Jakarta -Dalam lima tahun terakhir, transfer pricingtelah menjadi isu global yang kompleks dan tidak bisa diselesaikan secara parsial.
Kepentingan yang berbeda antar pelaku bisnis dengan kantor pajak di berbagai negara, membuat isu ini menjadi tidak mudah diselesaikan. Indonesia tidak mungkin terhindar sepenuhnya dari dampak praktik transfer pricing.

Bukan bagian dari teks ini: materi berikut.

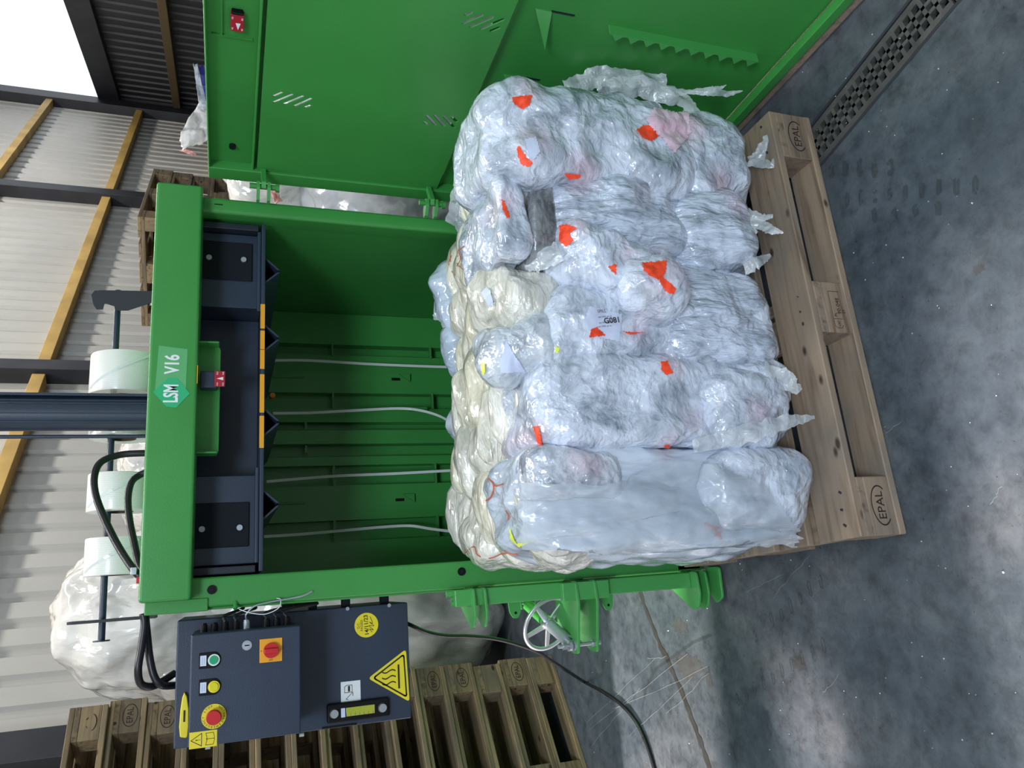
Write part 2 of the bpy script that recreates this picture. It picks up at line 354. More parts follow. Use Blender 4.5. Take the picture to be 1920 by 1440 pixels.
# cracks, marks and scratches on the slab
cp = [Z(*t) for t in [(1192, 1085), (1199, 1104), (1208, 1135), (1226, 1180), (1238, 1212), (1251, 1235), (1262, 1262), (1280, 1300), (1291, 1330), (1302, 1360), (1315, 1395), (1330, 1440), (1350, 1500)]]
cp = [Z(1172, 1020), Z(1182, 1050)]+cp; random.seed(4); pts = []
for a, b_ in zip(cp[:-1], cp[1:]):
    for k in range(4): pts.append(a.lerp(b_, k/4)+Vector((random.uniform(-.003, .003), random.uniform(-.003, .003), .0012)))
wv = []
for i in range(len(pts)):
    d = (pts[min(i+1, len(pts)-1)]-pts[max(0, i-1)]).normalized(); wv.append(Vector((-d.y, d.x, 0))*random.uniform(.008, .015))
MB().strip(pts, wv).build('filled_crack', 'crack_fill', floor)
tm = MB(); random.seed(7)
def loop_mark(c, ax, ay, L_, W_, t=.004):
    n = 14; vs = []
    for i in range(n):
        q = 2*math.pi*i/n; dx, dy = math.copysign(abs(math.cos(q))**.6, math.cos(q)), math.copysign(abs(math.sin(q))**.6, math.sin(q)); j = random.uniform(.85, 1.15)
        for kk in (1, 0):
            vs.append(Vector(c)+ax*(dx*(L_-kk*t)*j)+ay*(dy*(W_-kk*t)*j)+AZ*.0019)
    tm.add(vs, [(2*i, 2*i+1, (2*i+3) % (2*n), (2*i+2) % (2*n)) for i in range(n) if random.random() > .12])
def track(p0, p1, n, L_, W_, skew, tk=.0045):
    a, b_ = Z(*p0), Z(*p1); d = (b_-a).normalized(); pr = Vector((-d.y, d.x, 0)); ax = (pr+d*skew).normalized(); ay = Vector((-ax.y, ax.x, 0))
    for i in range(n):
        if random.random() < .1: continue
        loop_mark(a.lerp(b_, i/(n-1))+pr*random.uniform(-.004, .004), ax, ay, L_*random.uniform(.8, 1.1), W_, tk)
track((1330, 1260), (1560, 1075), 15, .022, .0075, .35); track((1340, 1340), (1545, 1210), 13, .022, .008, .35); track((1240, 1345), (1300, 1310), 5, .02, .008, .35)
track((1260, 1420), (1330, 1380), 5, .02, .008, .3)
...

“Karena itu, pemerintah harus mempersiapkan regulasi dan law enforcement yang kuat untuk menjaga kepentingan Indonesia terlindungi dari praktik-praktik seperti itu,” kata Anggota Dewan Pengurus Nasional Ikatan Akuntan Indonesia (IAI) Maliki Heru Santosa, dalam acara “Transfer Pricing in The Era of Transparency,” di Hotel Grand Hyatt, Jakarta, Selasa (15/9/2015).
Apa itu transfer pricing?
Transfer pricing merupakan isu klasik di bidang perpajakan, khususnya menyangkut transaksi internasional yang dilakukan oleh korporasi multinasional.
Dari sisi pemerintah, transfer pricing berpotensi mengurangi penerimaan pajak negara karena perusahaan multinasional cenderung menggeser kewajiban perpajakannya dari negara-negara yang memiliki tarif pajak tinggi (high tax countries) ke negara-negara yang menerapkan tarif pajak lebih rendah (low tax countries).
Di pihak lain dari sisi bisnis, perusahaan cenderung berupaya meminimalkan biaya-biaya termasuk di dalamnya minimalisasi pembayaran pajak perusahaan.
Praktik transfer pricing ini diduga telah menimbulkan kerugian di sektor perpajakan mencapai miliaran bahkan triliunan rupiah.
Praktik tidak wajar ini, cenderung menguntungkan bagi negara-negara yang justru melindungi praktik-praktik tidak terpuji, seperti negara-negara tax haven.
Maliki menjelaskan, sebenarnya tujuan utama transfer pricing adalah mengevaluasi dan mengukur kinerja perusahaan.
Tetapi, sering juga transfer pricing digunakan oleh perusahaan-perusahaan multinasional untuk meminimalkan jumlah pajak yang dibayar melalui rekayasa harga yang ditransfer antar divisi.
Kunci utama keberhasilan transfer pricing dari sisi pajak adalah adanya transaksi karena adanya hubungan istimewa.
Praktik transfer pricing dapat terjadi antar Wajib Pajak dalam negeri atau antara Wajib Pajak dalam negeri dengan pihak luar negeri terutama yang berkedudukan di tax haven countries.
Maliki menyebutkan, untuk mencegah terjadinya praktik penghindaran pajak mellaui transfer pricing, dapat dilakukan melalui ketentuan anti penghindaran pajak dalam peraturan pelaksanaan perpajakan yang ketat.
“Pemerintah bisa membuat kesepakatan dengan wajib pajak mengenai konsep dan ketentuan dalam hal menentukan harga transaksi dengan pihak yang mempunyai hubungan istimewa,” terang dia.
Dalam kesempatan yang sama, Direktur Perpajakan Direktorat Jenderal Pajak (DJP) John Hutagaol menambahkan, pemerintah telah melakukan berbagai persiapan untuk mencegah terjadinya praktik transfer pricing secara berkelanjutan.
“Aksi terbaik adalah setiap negara harus menerapkan tax transparancy. Indonesia mendukung agar transparansi itu diutamakan,” imbuhnya.